- **Goal**
Scan the records for the word "high". Copy each line that includes it.

━━━ Given information

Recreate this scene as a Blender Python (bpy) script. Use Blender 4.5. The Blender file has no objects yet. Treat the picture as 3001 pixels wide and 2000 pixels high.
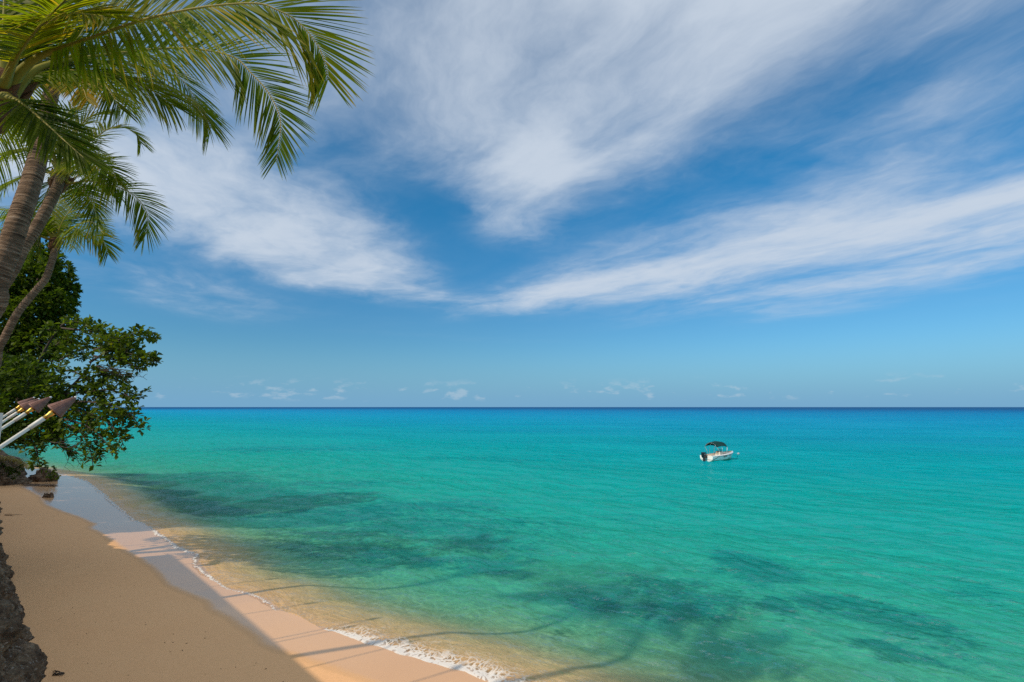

━━━━━━
━━━ Given information

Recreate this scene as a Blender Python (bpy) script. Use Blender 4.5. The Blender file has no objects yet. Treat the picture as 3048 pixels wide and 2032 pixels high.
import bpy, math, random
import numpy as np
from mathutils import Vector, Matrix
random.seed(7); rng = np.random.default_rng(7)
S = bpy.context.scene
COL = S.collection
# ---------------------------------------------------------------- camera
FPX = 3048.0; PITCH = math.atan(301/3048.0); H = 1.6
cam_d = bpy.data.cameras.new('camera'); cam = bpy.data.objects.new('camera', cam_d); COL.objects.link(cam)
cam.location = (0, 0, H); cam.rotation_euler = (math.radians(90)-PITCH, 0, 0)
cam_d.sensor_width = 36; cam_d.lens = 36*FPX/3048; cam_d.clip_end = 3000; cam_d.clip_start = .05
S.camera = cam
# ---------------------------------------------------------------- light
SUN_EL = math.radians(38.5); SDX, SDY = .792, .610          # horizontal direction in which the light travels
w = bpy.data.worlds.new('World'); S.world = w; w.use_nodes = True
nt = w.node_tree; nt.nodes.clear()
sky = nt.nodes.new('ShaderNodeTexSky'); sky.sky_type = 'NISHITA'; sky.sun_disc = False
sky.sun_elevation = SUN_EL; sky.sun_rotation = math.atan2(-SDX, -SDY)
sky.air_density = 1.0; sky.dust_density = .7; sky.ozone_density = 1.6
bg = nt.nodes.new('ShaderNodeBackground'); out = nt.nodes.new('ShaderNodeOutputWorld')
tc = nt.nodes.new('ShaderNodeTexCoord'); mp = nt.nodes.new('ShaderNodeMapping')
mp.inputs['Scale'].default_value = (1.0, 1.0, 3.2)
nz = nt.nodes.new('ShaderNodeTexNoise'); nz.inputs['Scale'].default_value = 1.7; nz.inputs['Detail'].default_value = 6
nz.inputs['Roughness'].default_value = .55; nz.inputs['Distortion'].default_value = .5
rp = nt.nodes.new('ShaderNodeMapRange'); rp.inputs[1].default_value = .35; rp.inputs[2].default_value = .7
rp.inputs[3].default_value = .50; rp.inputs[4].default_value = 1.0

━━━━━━

- **Correct output**
Recreate this scene as a Blender Python (bpy) script. Use Blender 4.5. The Blender file has no objects yet. Treat the picture as 3001 pixels wide and 2000 pixels high.
Recreate this scene as a Blender Python (bpy) script. Use Blender 4.5. The Blender file has no objects yet. Treat the picture as 3048 pixels wide and 2032 pixels high.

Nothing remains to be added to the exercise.